Description
Tribal colleges and universities (TCUs) are chartered by and serve tribal communities across the country. There are 34 such colleges in 14 states, primarily in the Midwest, Plains, Mountain West, and Southwest, and they enroll some 30,000 full and part-time students. While their principal mission is to provide tertiary education to tribal members, they also seek to produce and disseminate knowledge that will be useful to their tribes and to Native America more broadly.
This latter goal has been challenging to achieve: TCU faculty have heavy teaching loads and little time to devote to research; most are based on campuses that are distant from cities and the research resources they offer; and many have not been adequately prepared to pursue advanced research successfully. The American Indian College Fund (AICF) has been working to remedy the situation.
Now 30 years old, AICF provides scholarships to Native students seeking college degrees and aims to strengthen tribal colleges. For the last several years, the College Fund has made a concerted effort to bolster tribal colleges’ research capacity. Building on work initially seeded by the Mellon Foundation, AICF has begun hosting an annual research conference for tribal college faculty and publishing their work in a peer-reviewed journal. These opportunities have proven immensely valuable for TCU faculty, many of whom have only recently completed advanced degrees and have had little experience with the scholarly apparatus of academia.
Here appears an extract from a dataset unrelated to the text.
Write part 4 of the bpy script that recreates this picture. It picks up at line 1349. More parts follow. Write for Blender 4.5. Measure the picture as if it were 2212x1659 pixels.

In 2017, the Luce Foundation provided AICF funding to support the research conference and the journal as well as an intensive writing workshop and stipends to attend conferences in faculty members’ fields of study. Over the two years of the grant, AICF has hosted 34 presentations at two research conferences, published 8 articles in two journal issues, sent 31 faculty to external conferences, and enrolled 18 scholars in writing workshops. Altogether, 93 faculty at 32 institutions were engaged in one or another aspect of the project.
Given the interest and engagement on the part of TCU faculty, AICF hopes to continue the initiative and has sought renewed funding from the Luce Foundation. The project team have made some adjustments based on their experience over the last two years. They intend to enlist some of the participants in helping to plan and facilitate the events in order to develop their leadership and organizational skills. The team also plans to tailor the mentorship experience offered during the writing retreat to the needs of individual participants—rather than offering a more general advisement service.
The new grant would enable AICF, once again, to support travel and accommodations for the conference and workshop attendees, editing and publication costs associated with the journals, travel stipends for those attending external conferences, and evaluation and management of the project.